The Question Is No Longer What We Know

Posted 25 Jun 2026 by Walaa Idris

Recent reporting in The Guardian on testimony provided to Parliament by Nathaniel Raymond raises deeply troubling questions about the international response to Sudan’s war.

According to the reporting, concerns relating to mass atrocities, external support networks, and the role of regional actors may have been understood far earlier and in greater detail than was publicly acknowledged. These allegations deserve careful scrutiny, and any conclusions should be guided by evidence rather than assumption.

Yet regardless of where future investigations lead, the reporting highlights a broader issue that extends beyond any single government or institution.

The question facing policymakers is no longer simply whether sufficient information exists.

The question is what happens when information fails to produce action.

For much of the past three years, international discussion of Sudan has understandably focused on the consequences of the conflict: displacement, hunger, civilian suffering, and the collapse of essential services. These realities demand urgent attention and sustained support.

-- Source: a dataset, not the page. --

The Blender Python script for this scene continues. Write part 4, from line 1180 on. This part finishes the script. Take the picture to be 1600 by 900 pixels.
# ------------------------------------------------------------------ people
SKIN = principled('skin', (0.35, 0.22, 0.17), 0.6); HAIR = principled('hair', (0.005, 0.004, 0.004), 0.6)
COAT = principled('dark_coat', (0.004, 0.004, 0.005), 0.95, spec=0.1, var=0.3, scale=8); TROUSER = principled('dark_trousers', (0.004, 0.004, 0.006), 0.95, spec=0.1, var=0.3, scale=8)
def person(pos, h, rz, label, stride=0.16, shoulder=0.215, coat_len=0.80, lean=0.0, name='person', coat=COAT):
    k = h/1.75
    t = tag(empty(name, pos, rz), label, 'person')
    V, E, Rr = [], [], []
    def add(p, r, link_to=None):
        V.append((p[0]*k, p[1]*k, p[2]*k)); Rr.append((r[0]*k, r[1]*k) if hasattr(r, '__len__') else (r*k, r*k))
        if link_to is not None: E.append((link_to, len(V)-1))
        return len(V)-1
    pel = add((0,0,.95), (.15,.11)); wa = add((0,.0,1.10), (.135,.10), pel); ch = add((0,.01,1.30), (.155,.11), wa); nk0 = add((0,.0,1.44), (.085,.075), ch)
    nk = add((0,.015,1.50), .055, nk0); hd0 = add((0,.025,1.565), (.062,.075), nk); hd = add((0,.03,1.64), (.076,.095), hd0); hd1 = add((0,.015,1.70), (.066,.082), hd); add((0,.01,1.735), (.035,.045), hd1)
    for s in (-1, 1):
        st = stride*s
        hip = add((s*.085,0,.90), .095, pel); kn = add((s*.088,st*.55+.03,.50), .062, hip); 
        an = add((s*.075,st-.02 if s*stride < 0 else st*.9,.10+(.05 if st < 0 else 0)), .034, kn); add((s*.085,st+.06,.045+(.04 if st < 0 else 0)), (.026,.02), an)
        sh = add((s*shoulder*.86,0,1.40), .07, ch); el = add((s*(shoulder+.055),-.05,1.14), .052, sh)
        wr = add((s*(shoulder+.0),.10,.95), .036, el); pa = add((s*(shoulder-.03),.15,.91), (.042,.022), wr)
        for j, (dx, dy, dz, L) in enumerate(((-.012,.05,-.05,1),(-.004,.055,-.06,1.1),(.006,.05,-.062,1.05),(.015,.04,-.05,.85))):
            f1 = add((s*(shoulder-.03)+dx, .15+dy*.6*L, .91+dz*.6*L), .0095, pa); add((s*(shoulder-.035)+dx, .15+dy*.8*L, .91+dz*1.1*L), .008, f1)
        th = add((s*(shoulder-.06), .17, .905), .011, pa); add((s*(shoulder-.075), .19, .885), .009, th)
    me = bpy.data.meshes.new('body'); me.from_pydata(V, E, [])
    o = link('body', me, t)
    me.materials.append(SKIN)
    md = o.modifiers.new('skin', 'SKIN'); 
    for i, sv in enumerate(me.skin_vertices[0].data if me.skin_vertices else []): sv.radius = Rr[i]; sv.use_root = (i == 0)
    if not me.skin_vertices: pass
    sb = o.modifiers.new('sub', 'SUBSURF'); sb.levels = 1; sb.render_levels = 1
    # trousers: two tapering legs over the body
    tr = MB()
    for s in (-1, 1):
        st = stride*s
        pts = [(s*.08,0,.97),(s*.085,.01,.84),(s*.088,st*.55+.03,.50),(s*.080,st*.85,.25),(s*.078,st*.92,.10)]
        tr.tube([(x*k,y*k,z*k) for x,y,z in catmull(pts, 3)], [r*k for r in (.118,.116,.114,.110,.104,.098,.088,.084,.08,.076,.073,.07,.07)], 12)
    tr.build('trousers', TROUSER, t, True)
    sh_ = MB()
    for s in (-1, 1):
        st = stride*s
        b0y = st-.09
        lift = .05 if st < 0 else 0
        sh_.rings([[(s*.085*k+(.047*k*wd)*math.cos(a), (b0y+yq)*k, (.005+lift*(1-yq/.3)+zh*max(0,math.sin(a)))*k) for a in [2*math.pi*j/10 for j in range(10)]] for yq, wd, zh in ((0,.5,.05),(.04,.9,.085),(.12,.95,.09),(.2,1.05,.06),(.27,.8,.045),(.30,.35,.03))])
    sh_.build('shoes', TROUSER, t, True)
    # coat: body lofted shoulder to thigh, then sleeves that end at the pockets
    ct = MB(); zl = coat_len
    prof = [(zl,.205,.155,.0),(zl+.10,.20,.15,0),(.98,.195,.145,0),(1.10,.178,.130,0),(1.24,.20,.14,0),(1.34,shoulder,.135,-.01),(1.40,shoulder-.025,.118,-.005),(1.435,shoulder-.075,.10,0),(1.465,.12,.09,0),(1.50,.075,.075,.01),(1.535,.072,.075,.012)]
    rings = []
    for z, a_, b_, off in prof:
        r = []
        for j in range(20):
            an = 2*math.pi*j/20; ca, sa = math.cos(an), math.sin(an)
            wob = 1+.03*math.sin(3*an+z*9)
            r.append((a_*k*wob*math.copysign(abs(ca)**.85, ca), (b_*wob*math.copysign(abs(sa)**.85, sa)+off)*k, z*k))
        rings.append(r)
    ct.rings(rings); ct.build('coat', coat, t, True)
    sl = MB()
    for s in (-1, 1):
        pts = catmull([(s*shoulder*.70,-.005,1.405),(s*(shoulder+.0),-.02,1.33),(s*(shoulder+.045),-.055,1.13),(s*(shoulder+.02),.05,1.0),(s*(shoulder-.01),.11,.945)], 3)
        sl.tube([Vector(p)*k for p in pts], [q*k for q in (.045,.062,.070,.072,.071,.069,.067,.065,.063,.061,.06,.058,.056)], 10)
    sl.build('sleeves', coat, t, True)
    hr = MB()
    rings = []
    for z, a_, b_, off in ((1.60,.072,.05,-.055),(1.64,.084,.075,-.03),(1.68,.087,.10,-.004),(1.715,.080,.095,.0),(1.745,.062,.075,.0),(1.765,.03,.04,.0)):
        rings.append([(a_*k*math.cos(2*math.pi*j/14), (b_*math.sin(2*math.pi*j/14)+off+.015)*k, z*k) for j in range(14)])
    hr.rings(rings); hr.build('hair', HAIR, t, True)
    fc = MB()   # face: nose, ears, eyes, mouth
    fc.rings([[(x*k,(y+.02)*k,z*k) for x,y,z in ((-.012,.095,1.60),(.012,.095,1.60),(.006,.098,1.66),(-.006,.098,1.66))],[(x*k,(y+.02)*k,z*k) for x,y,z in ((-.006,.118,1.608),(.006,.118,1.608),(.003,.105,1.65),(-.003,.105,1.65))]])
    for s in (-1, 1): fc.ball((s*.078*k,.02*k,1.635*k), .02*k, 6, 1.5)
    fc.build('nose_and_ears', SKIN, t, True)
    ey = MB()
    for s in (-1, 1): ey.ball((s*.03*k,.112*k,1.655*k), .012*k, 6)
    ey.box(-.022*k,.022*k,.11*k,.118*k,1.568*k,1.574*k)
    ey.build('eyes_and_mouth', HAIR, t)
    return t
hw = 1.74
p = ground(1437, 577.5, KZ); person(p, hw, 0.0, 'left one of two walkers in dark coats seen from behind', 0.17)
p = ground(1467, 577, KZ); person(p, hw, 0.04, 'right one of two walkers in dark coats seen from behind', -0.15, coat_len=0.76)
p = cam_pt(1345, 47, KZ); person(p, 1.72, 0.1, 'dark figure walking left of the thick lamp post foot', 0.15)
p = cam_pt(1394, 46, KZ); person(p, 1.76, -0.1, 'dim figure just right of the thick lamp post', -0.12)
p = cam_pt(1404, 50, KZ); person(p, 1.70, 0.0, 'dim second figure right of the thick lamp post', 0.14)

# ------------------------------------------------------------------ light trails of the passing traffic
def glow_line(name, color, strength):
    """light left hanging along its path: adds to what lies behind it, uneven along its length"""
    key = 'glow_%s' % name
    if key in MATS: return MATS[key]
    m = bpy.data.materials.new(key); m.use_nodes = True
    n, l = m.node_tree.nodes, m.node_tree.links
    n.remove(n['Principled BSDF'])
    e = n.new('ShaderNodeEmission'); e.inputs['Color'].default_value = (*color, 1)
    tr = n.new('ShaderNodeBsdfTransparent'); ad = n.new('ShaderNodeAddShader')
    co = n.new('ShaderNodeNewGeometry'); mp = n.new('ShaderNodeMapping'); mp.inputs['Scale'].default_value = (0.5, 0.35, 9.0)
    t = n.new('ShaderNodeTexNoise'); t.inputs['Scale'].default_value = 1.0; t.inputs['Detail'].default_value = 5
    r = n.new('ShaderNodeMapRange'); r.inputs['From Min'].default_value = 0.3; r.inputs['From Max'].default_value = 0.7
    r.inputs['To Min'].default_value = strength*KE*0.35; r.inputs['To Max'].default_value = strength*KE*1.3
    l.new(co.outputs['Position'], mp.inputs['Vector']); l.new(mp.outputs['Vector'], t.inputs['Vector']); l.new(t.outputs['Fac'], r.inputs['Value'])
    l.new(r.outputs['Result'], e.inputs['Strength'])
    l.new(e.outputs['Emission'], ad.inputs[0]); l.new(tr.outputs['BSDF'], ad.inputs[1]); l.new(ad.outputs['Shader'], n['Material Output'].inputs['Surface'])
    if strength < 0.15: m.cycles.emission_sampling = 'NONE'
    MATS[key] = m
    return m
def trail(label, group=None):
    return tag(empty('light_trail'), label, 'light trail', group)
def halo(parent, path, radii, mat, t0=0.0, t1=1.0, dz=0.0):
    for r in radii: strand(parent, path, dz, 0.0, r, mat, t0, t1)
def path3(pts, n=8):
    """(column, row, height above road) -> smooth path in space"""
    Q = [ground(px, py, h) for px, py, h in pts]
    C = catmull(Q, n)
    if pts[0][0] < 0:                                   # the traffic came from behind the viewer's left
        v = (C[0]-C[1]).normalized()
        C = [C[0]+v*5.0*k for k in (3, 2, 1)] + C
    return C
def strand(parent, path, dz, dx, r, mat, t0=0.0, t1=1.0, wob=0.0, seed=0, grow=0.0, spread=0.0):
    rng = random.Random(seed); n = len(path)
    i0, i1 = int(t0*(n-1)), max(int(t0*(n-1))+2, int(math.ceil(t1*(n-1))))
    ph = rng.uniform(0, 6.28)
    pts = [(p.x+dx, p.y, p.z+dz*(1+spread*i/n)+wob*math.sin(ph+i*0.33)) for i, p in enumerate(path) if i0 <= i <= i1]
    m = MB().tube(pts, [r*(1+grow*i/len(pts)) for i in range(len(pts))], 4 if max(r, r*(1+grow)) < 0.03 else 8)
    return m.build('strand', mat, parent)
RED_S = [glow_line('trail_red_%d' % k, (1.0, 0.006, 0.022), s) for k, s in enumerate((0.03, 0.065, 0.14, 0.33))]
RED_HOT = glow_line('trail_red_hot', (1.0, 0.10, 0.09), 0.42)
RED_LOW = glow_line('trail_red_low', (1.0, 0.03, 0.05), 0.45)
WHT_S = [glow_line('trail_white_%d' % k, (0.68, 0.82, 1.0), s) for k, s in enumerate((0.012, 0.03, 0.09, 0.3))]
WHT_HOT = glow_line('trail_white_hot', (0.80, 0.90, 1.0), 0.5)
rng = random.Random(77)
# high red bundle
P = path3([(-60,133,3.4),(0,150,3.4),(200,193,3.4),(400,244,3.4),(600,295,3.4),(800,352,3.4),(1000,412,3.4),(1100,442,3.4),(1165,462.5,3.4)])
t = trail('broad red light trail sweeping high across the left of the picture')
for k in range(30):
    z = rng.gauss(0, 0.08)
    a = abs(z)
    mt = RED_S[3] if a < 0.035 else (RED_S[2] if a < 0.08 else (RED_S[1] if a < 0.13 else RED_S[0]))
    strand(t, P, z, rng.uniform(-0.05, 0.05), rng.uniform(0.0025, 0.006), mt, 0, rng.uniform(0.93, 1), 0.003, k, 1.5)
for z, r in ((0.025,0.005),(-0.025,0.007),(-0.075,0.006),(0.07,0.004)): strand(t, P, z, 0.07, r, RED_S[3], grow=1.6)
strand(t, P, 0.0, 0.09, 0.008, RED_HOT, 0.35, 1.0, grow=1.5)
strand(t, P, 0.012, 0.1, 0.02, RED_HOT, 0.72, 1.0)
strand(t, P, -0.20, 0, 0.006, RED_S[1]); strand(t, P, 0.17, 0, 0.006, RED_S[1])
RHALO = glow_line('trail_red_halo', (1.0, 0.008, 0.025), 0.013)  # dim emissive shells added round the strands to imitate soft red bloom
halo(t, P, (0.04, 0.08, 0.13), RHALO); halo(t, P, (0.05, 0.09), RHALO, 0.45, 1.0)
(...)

But wars are not sustained by their consequences.

They are sustained by decisions, incentives, resources, and networks.
This is why debates about external support to the conflict matter. Not because they shift responsibility away from Sudanese actors, but because they help explain why the war has proven so difficult to contain and resolve.

The significance of the recent testimony is therefore not simply the allegations it contains. It is that those allegations reinforce a question that has persisted throughout the conflict: why has there often appeared to be greater willingness to discuss the consequences of the war than the external factors helping to sustain it?

This is not merely a question for one government. Nor is it a question for one country.

It is a challenge for the wider international community.

Over the course of the conflict, numerous reports, investigations, and expert assessments have raised concerns about arms flows, financing networks, sanctions enforcement, and the role of external actors. At the same time, diplomatic engagement has often prioritised managing relationships and maintaining channels of communication.

Diplomacy is necessary. Relationships matter.

But difficult questions do not become less important because they are politically inconvenient.

If anything, they become more important.

Three years into the conflict, Sudan does not suffer from a lack of analysis. The scale of the crisis is well documented. The suffering of civilians is widely recognised. International conferences continue to be convened. Statements continue to be issued.

Yet recognition alone does not alter the course of a conflict.

The central challenge is still the same: whether international policy is willing to confront the factors that continue to sustain the war.

This is particularly important as discussions increasingly turn towards return, recovery, and Sudan’s future beyond the battlefield. Recovery will require more than rebuilding infrastructure. It will require honest reflection on the political choices, international relationships, and policy failures that allowed the conflict to continue for so long.

Sudan’s tragedy has never been a consequence of insufficient information.

Warnings have been issued. Evidence has been gathered. Investigations have been conducted. Briefings have taken place.

The challenge has increasingly been whether governments are prepared to align their policies with what they already know.

Three years into the war, that remains one of the most important unanswered questions.

Sudan does not lack attention. It continues to lack alignment.